Wednesday, February 8, 2012

Oh, Mama Mia

Dinner: February 7

I’m Italian. I love Italian food. My inspiration to cook came from watching Italian chefs and wanted to work magic with pasta. I’ve been to Italy twice and scarfed down every possible bite of food.

One of my favorite chefs is Lidia Bastianich. “Lidia’s Italy” airs on PBS, and I now own two of her cookbooks. She hails from Italy and knows her food, and she doesn’t use a lot of editing to make the processes look clean or perfect. It’s real cooking, and she inspires me a great deal.

I’ve seen her prepare pasta dough on several occasions, and she always uses durum wheat flour, so I located some recently and bought a bag of it. It’s heavier and grainier than regular flour, but I wanted to mimic Lidia’s pasta so I could make her cavatelli from scratch.

This simplest of dough recipes calls only for the durum wheat flour and water, so I was sure I could do it. I followed her instructions to aerate the flour in the food processor and slowly add water until the dough gathered on the blade. That seemed to work. I then put the dough on the cutting board and kneaded it for a bit, adding more flour because it seemed rather moist. When it looked like dough, I wrapped it in plastic wrap and let it rest on the counter for an hour.

The problem began, at least to my knowledge, when I tried to unwrap it. The dough was stuck to the plastic, and I had to scrape it off and put the dough ball back together. It felt a little moist, so I added more flour and rolled it around. This was my dough.

The next step was to roll out pencil-sized strips of pasta, cut them into 1” pieces, and form them into the cavatelli. That was where it felt apart. The dough was so moist that it stuck to everything - my hands, the cutting board, even the knife. When I tried to use my fingers to stretch pieces of the dough into the cavatelli shape, it just mushed into goo. I continued to try to add flour - there was flour everywhere - but nothing worked. It was a messy goo.

I then took the goo and slammed it into the trash can. Pasta experiment over. This luscious cavatelli recipe was not to be.

I try to keep this blog light and humorous, even with my failures, but this was a tough one. After last year’s gnocchi sludge incident and this pasta goo incident, I’m quite discouraged. Sure, I can throw vegetables together and call it a casserole, and I can even follow the occasional recipe, but my evident inability to make pasta is downright sad for me.
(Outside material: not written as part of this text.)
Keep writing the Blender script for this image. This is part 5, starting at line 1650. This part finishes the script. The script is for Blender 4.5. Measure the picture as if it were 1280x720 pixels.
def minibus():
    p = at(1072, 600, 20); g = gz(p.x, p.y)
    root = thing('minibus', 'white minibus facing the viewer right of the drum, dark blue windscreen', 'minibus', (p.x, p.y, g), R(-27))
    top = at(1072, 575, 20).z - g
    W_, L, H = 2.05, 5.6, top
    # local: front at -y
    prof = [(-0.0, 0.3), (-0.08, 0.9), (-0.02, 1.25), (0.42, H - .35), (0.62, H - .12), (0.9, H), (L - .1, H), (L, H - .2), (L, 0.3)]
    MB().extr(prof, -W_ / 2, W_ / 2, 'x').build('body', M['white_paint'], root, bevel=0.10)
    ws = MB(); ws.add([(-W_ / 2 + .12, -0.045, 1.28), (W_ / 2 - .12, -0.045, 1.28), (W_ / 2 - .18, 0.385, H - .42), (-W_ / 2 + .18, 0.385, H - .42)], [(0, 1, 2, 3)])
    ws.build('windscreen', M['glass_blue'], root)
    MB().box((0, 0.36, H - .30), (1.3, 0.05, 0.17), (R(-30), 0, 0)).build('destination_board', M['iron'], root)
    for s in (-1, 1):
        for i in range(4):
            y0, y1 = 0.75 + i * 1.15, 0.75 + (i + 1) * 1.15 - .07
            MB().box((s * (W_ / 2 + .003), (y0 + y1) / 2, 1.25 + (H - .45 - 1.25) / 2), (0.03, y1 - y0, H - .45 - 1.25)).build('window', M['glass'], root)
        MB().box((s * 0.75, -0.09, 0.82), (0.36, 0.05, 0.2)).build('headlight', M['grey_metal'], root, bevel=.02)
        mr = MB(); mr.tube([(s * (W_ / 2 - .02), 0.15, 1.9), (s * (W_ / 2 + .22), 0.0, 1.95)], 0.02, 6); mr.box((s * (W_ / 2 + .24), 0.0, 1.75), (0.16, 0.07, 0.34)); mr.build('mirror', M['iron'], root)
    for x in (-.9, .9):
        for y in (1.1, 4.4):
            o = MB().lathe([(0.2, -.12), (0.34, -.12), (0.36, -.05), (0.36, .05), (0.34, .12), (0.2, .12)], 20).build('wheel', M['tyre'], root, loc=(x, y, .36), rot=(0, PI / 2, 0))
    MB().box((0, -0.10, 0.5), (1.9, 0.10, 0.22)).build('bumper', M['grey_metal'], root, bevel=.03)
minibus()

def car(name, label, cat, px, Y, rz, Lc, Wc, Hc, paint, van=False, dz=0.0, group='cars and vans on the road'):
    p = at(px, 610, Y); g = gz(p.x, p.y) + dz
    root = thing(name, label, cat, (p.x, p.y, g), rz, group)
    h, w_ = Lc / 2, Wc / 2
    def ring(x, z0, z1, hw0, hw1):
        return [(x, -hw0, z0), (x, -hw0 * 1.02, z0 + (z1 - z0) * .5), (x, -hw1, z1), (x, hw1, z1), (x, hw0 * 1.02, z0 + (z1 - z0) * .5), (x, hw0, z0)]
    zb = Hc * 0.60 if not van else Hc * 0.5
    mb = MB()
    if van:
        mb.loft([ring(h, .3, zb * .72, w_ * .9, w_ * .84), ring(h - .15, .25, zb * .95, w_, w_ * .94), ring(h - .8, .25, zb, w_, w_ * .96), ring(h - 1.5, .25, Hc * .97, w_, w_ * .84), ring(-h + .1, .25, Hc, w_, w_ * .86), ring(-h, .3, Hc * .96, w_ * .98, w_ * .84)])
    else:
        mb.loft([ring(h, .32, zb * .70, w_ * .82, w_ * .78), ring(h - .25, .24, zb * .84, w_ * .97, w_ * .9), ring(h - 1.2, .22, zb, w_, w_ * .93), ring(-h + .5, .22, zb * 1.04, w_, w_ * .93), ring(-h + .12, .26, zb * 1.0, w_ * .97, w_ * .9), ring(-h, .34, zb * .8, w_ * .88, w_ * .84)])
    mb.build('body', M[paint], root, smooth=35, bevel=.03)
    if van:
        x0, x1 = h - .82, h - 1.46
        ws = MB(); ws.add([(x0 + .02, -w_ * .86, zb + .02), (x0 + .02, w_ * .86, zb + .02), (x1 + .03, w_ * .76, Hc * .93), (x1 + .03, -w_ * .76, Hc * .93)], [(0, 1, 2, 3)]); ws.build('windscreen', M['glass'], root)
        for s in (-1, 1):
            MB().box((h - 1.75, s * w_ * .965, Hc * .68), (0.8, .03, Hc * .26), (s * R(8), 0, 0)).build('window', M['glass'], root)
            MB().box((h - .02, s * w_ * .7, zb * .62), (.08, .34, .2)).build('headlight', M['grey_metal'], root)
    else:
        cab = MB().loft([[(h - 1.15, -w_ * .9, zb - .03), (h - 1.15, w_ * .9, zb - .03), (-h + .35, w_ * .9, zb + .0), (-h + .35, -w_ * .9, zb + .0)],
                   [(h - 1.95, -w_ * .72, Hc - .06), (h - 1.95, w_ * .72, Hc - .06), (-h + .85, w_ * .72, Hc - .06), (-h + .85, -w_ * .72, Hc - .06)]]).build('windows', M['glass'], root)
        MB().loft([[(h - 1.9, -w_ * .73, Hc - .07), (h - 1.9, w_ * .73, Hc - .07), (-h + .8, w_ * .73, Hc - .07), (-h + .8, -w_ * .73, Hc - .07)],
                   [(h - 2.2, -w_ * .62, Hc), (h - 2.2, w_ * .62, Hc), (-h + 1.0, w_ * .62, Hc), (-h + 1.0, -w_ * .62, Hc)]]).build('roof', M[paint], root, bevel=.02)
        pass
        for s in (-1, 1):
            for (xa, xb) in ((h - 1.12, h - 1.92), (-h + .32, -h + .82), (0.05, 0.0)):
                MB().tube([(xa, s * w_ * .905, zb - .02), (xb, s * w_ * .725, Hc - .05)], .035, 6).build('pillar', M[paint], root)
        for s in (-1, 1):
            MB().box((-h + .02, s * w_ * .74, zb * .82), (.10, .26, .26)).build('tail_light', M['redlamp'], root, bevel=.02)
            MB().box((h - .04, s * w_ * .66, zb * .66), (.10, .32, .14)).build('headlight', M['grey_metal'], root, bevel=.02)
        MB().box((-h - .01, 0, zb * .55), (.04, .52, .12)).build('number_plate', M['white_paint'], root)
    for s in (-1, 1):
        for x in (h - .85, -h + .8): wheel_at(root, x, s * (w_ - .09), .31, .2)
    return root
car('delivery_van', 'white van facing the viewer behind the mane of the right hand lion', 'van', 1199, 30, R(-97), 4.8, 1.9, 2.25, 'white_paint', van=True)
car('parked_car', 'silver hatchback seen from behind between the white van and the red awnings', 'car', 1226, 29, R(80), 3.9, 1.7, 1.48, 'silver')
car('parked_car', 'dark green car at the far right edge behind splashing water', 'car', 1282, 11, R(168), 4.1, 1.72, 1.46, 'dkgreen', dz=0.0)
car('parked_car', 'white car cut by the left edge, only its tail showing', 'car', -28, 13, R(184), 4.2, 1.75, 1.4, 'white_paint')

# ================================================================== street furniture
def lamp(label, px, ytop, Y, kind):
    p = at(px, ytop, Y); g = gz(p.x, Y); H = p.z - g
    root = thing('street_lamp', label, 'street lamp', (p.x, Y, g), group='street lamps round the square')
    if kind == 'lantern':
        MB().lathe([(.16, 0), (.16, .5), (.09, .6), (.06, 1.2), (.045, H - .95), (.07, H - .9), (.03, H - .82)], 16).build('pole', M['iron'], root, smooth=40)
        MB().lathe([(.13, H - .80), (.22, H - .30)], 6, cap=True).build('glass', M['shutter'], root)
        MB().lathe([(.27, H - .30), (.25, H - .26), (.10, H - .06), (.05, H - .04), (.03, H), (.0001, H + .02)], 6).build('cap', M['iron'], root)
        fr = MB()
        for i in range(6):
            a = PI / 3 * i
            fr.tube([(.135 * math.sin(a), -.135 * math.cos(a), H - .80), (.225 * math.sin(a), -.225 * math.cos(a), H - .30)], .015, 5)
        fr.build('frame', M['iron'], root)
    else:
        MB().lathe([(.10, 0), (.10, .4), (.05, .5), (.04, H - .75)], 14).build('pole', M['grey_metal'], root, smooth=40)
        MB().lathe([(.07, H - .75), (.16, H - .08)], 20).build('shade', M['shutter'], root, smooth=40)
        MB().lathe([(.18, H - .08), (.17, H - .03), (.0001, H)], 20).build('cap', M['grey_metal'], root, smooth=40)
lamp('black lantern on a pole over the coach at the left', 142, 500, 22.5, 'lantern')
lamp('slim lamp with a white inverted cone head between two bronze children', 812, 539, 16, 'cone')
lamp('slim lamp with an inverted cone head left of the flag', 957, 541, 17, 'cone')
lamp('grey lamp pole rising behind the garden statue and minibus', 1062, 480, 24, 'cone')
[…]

I’m going to take a short break from experimenting with new foods, order a lot of take-out, and try to find my confidence somewhere.


  1. You can't give up! Dealing with dough is a very difficult aspect of pasta and in my experiment better taught by someone who can do it than by a recipe. Keep trying new things, but maybe sideline pasta until you can get a little help.

  2. Look into kneading techniques.

    Also, keep trying. You need to get a feel for the right consistency of the dough. I've never made pasta myself, but I find most dough shouldn't be anything more than tacky when you let it rest. There are some exceptions, and those either get rolled in flour or the plastic wrap gets some spray to avoid sticking.

    When you do get it right (and you will), it will feel all the sweeter.

  3. Pasta is an uphill battle, my grandma can whip up stuff from scratch, I will follow her step for step, and I will fail terribly. It's mainly trial and error, you just gotta keep trying!

  4. Chin up, sweets. As the wise Dory says, "Just keep swimming....Just keep swimming....Just keep swimming!" :-)

  5. Ah...that's a bummer, but don't worry. There's nothing wrong with some good take out now and again (and again!). I agree with Ev - just keep swimming. You can do it! Practice makes perfect.